British Royal Christening Traditions

Royal Collection Trust

Most of the traditions used in British royal christenings today stem from Queen Victoria who commissioned special items for the baptism of her first child, Victoria, Princess Royal. Queen Victoria and Prince Albert had nine children so the items certainly got plenty of use.

The Lily font was commissioned from Barnard & Co to replace the silver basin used to christen royal babies since the time of Charles II, mainly because it had been used to christen numerous illegitimate babies which Victoria found distasteful. The brand new Lily font was made from silver-gilt and was reportedly designed by Prince Albert himself who chose water lilies as they symbolise purity and new life. The font with a bowl is in the form of an expanded flower with a border of water-lilies and leaves; the stem is formed of leaves, and flanked at the base by three winged cherubs above the royal arms of Victoria, Prince Albert and the Princess Royal.

Royal christenings, especially for an heir, are generally private ceremonies within Buckingham Palace and are conducted by the Archbishop of Canterbury who anoints the baby’s head with water from the River Jordan where Christ is said to have been baptised.
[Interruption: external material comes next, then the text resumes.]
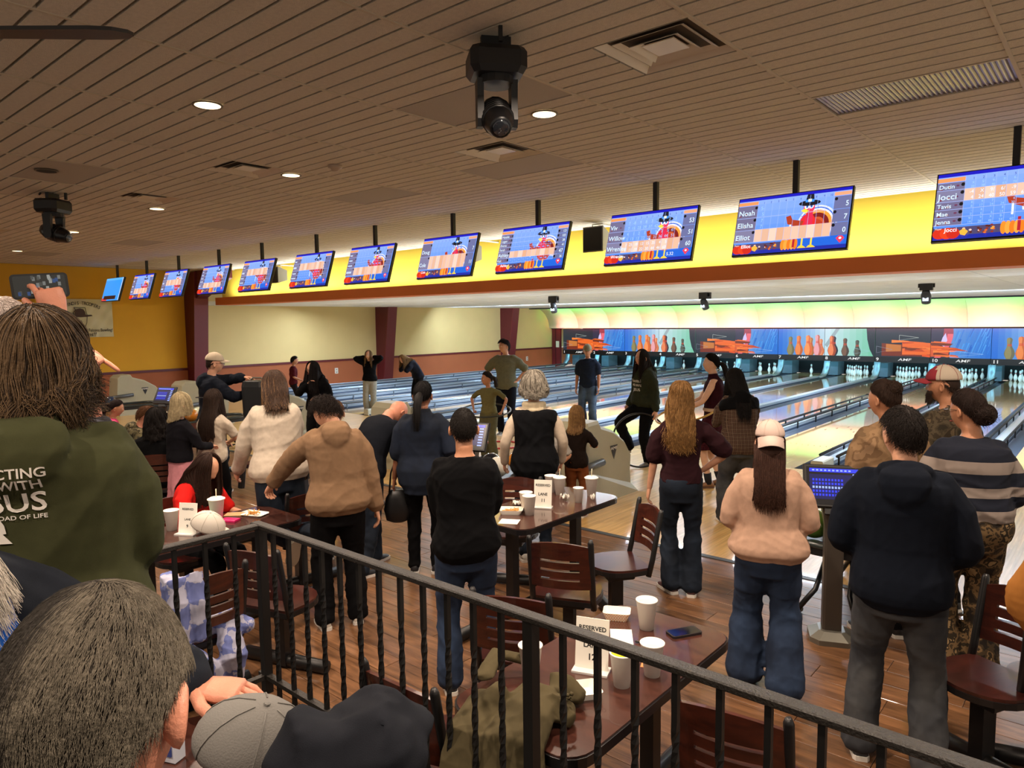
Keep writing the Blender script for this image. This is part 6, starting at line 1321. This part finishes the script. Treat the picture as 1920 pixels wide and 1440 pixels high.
P = person('small boy in maroon shirt near the cream wall, facing right', (-15.90, 9.92), 1.34, -30, hs=1.15, skin='m', vox=.018, face_on=True, head=(10, 0, 0), rh=(.2, .22, 1.0), lh=(-.18, .2, .98), top=dict(m=cloth('maroontee', '#4a141c'), name='tee_shirt', ease=.03, hem=-.06, sl=.85, band=False), bot=dict(m=cloth('darktrack', '#1a1418'), name='trousers'), hair=dict(c='#120c0a', kind='short', n=400, L=.03, r=.003, vol=.014))
P = person('person with long black hair, black clothes, hand raised to chin', (-9.9, 6.62), 1.58, 205, sex='f', skin='l', w=1.15, vox=.014, lean=10, head=(-35, 6, 0), face_on=True, gl=True, rh=(.06, .22, 1.33), re=(.8, .1, -.8), lh=(-.14, .25, 1.1), top=dict(m=BLACK, name='hoodie', ease=.05, hem=-.1, hood=.9), bot=dict(m=BLACKP, ease=.03, name='trousers'), hair=dict(c='#171010', kind='long', L=.42, n=600, r=.002, vol=.020, fr=48, spread=.25))
# ---- left tables
P = person('person in cream cap and navy hoodie with a hand on the black console', (-9.05, 4.42), 1.80, -18, w=1.08, vox=.013, head=(0, 2, 0), face_on=True, gl=True, lhw=(-8.56, 4.72, 1.53), le=(-.5, -.6, -.5), rh=(.16, .42, 1.22), re=(.7, -.7, -.4), hand_o={'r': dict(c=.6, n=(-.3, 0, 1)), 'l': dict(c=.25, f=(.2, 1, -.1), n=(0, 0, -1))}, top=dict(m=cloth('navyhood', '#151a24'), name='hoodie', ease=.045, hem=-.06, hood=.95), bot=dict(m=D_DARK, name='jeans'), hair=dict(c='#2a1c14', kind='short', n=400, L=.02, vol=.004), hat=dict(c='#c4b49c')); P_CM = P
P = person('girl with very long brown hair and white T-shirt standing, arms folded, facing right', (-7.43, 3.62), 1.46, 28, sex='f', hs=1.1, vox=.012, rh=(.05, .28, 1.05), re=(1, -.2, -.4), lh=(-.05, .28, 1.05), le=(-1, -.2, -.4), top=dict(m=cloth('whitetee', '#b8aa98'), name='tee_shirt', ease=.03, hem=-.08, sl=.85, band=False), bot=dict(m=BLACKP, name='leggings', ease=.004), hair=dict(c='#2e2018', kind='long', L=.46, n=700, r=.002, vol=.014, fr=50))
P = person('girl with straight pale hair, black sweater and pink skirt', (-7.29, 3.20), 1.47, 2, sex='f', hs=1.1, vox=.012, rh=(.10, .34, 1.08), re=(.8, -.8, -.3), lh=(-.08, .34, 1.08), top=dict(m=cloth('inksweater', '#100f14'), name='sweater', ease=.035, hem=.04), bot=dict(m=cloth('pinkskirt', '#c08088'), kind='skirt', L=.70, flare=.10, top=.08, name='skirt'), hair=dict(c='#9c8c6c', kind='long', L=.14, n=800, r=.0017, vol=.016, hl='#c0b08c', fr=50))
SIT = dict(hip=(0, 0, .50), lf=(-.13, .44, 0), rf=(.13, .44, 0))
P = person('seated person with dark curly hair and black sweater at far table, seen from behind', (-7.88, 3.22), 1.66, 58, sex='f', w=1.12, vox=.012, **SIT, lh=(-.35, .30, .80), rh=(.2, .4, .80), top=dict(m=BLACK, name='sweater', ease=.04, hem=-.08), bot=dict(m=BLACKP, name='trousers'), hair=dict(c='#150f0d', kind='long', L=.16, n=1100, r=.0018, vol=.03, curl=.016, top_tilt=-.3))
P = person('seated boy with light brown fringe and camouflage jacket, profile to the right', (-9.17, 3.42), 1.60, -25, vox=.013, skin='r', **SIT, lean=22, face_on=True, lh=(-.12, .42, .82), rh=(.15, .42, .82), top=dict(m=camo('green', ['#2c2a1c', '#4a4430', '#5c543a', '#3a3424', '#7a7054'], 11), name='jacket', ease=.04, hem=-.06, hood=.85), bot=dict(m=BLACKP, name='trousers'), hair=dict(c='#5c3a20', kind='short', n=900, L=.055, r=.0018, vol=.018))
P = person('seated girl in bright pink jacket with tied dark hair at far table', (-10.46, 3.62), 1.55, -25, sex='f', vox=.014, skin='m', **SIT, lean=14, face_on=True, lh=(-.16, .40, .82), rh=(.16, .40, .82), top=dict(m=cloth('hotpink', '#d84c78'), name='jacket', ease=.035, hem=-.04), bot=dict(m=BLACKP, name='trousers'), hair=dict(c='#241614', kind='up', n=500, r=.0018, vol=.008, tail=(0, -.09, .03, .2, .03)))
Person.mk_top(P, m=BLACK, ease=.042, hem=.30, sl=0, name='black_shirt_front', band=False, neck=.545) if False else None
P = person('seated girl with long brown hair in bright red T-shirt leaning over left table', (-5.47, 2.46), 1.55, -72, sex='f', vox=.011, hip=(0, 0, .56), lf=(-.13, .44, 0), rf=(.13, .44, 0), lean=16, head=(10, 24, 0), rh=(.16, .46, .80), re=(.6, -.6, -.5), lh=(-.16, .46, .80), top=dict(m=cloth('red', '#c41c18'), name='tee_shirt', ease=.03, hem=-.06, sl=.9, band=False, fold=.009), bot=dict(m=BLACKP, name='trousers'), hair=dict(c='#2c1a12', kind='long', L=.30, n=1100, r=.0017, wave=.014, vol=.016, hl='#5c3c24', fr=50))
P = person('person with streaked brown hair in off-white sweatshirt kneeling on chair', (-5.18, 3.07), 1.80, 80, sex='f', w=1.08, vox=.011, hip=(0, 0, .93), tw=-18, lean=16, pt=4, head=(-8, 12, 0), lf=(-.10, -.44, .44, 0, 60), rf=(.10, -.44, .44, 0, 60), lk=(0, 1, -.9), rk=(0, 1, -.9), lh=(-.2, .36, .92), rh=(.2, .36, .92), top=dict(m=cloth('offwhite', '#b5a898'), name='sweatshirt', ease=.045, hem=-.05, blouse=.02, fold=.010), bot=dict(m=D_DARK, ease=.018, name='trousers'), shoe=dict(c='#9a8468', sole='#c8bca8', sock='#c8c0b8'), hair=dict(c='#3c2a1e', kind='long', L=.24, n=1200, r=.0016, wave=.016, vol=.014, hl='#a88058', top_tilt=-.3))
# ---- on the raised floor
P = person('person with wavy brown hair in olive hoodie with white back lettering', (-2.17, .60), 1.74, 60, z0=.5, headw=(-2.2, .61, 2.10), sex='f', w=1.22, vox=.010, shw=1.02, head=(-8, 4, 0), rh=(.16, .30, 1.04), re=(.15, -.3, -1), lh=(-.16, .30, 1.04), le=(-.2, -.2, -1), hand_o={'r': dict(c=.7, n=(-1, 0, 0))},
    top=dict(m=cloth('olive', '#3a3c26'), name='hoodie', ease=.065, hem=-.12, hood=1.1, fold=.010), bot=dict(m=BLACKP, name='trousers'), hair=dict(c='#33271c', kind='long', L=.13, n=3600, r=.0012, wave=.026, vol=.028, curl=.011, hl='#5a4630', top_tilt=-.35, fr=50)); P_OW = P
P = person('older person with white hair and glasses at left edge, phone raised in one hand', (-2.76, .65), 1.77, 62, z0=.5, vox=.012, skin='r', w=1.08, head=(-6, 0, 0), gl=True, face_on=True, rhw=(-2.57, .77, 2.225), re=(-.6, .3, -1), hand_o={'r': dict(c=(.5, .9, 1.0, 1.1), f=(-.25, .0, 1.), n=(-.5, .9, 0), t=.2)}, top=dict(m=cloth('greyshirt', '#4a4a4e'), name='shirt', ease=.03, sl=.9, band=False), bot=dict(m=BLACKP, name='trousers'), hair=dict(c='#b8aca4', kind='short', n=1800, L=.03, r=.0012, vol=.008)); P_PH = P
P = person('person hidden behind the olive hoodie, bare forearm raised and finger pointing right', (-3.41, 1.0), 1.86, 20, vox=.012, skin='r', rhw=(-3.25, 1.03, 2.15), re=(.3, .3, -1), hand_o={'r': dict(c=(.05, 1.1, 1.2, 1.2), f=(.75, .35, -.55), n=(0, .3, -1))}, top=dict(m=cloth('greytee2', '#3a3a40'), name='tee_shirt', ease=.03, sl=.9, band=False), bot=dict(m=BLACKP, name='trousers'), hair=dict(c='#3a2c22', kind='short', n=400, L=.03))
STOOL = dict(hip=(0, 0, .74), lf=(-.15, .36, .28), rf=(.15, .36, .28))
P = person('grey-haired person seated in the near left foreground, seen from behind', (-.655, .245), 1.78, 60, z0=.5, headw=(-.815, .25, 1.785), hs=1.08, w=1.1, skin='r', vox=.008, **STOOL, lean=14, head=(-10, 20, 0), lh=(-.22, .22, .72), rh=(.22, .22, .72), top=dict(m=cloth('charcoalshirt', '#1c1c20'), name='shirt', ease=.03, hem=-.06, sl=.9, band=False), bot=dict(m=D_DARK, name='jeans'), hair=dict(c='#2b2620', kind='short', n=36000, L=.026, r=.00028, vol=.008, hl='#5e574b', lay=.20, jit=.10, swirl=.16)); P_GM = P
P = person('white-bearded person in navy jacket over blue shirt, hand on table', (-1.42, .22), 1.82, -14, z0=.5, headw=(-1.74, .27, 1.86), tw=-38, w=1.22, skin='r', vox=.009, **STOOL, lean=6, head=(6, 4, 0), face_on=True, lhw=(-1.36, .63, 1.455), le=(-1, -.4, -.6), rh=(.22, .3, 1.0), hand_o={'l': dict(c=.28, n=(0, 0, -1), f=(.6, .8, -.08), t=.2)}, beard='#c8c0b4',
    top=dict(m=cloth('navyjacket', '#1c2028'), name='jacket', ease=.055, hem=-.10, fold=.008), bot=dict(m=BLACKP, name='trousers'), hair=dict(c='#c4bcb0', kind='short', n=1200, L=.03, r=.001, vol=.010)); P_BM = P
run_jobs()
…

The Lily font has been used to christen all royal babies, with the exception of Princess Eugenie in 1991, ever since, and is securely stored in the Tower when not in use.

Royal Collection Trust

Queen Victoria also commissioned a beautiful Honiton lace and ivory satin christening gown for her baby daughter which was made by Janet Sutherland, a Scottish seamstress, who designed it to echo Victoria’s wedding gown. As with the wedding dress, the christening gown was made from Spitalfields silk and Honiton lace. The queen was so impressed by Miss Sutherland’s craftsmanship, she was awarded the title of Embroiderer to the Queen.

Prince George of Cambridge wearing the replica christening gown

The gown has been worn by every royal baby since, however, after the christening of Lady Louise Windsor in 2004, the gown was deemed too fragile to wear again. A team of seamstresses, headed by the Queen’s dressmaker, Angela Kelly, made an exact copy of the original and then dipped it in tea to give it a vintage look. The new gown was first worn by Lady Louise Windsor’s baby brother, James, Viscount Severn, in 2008.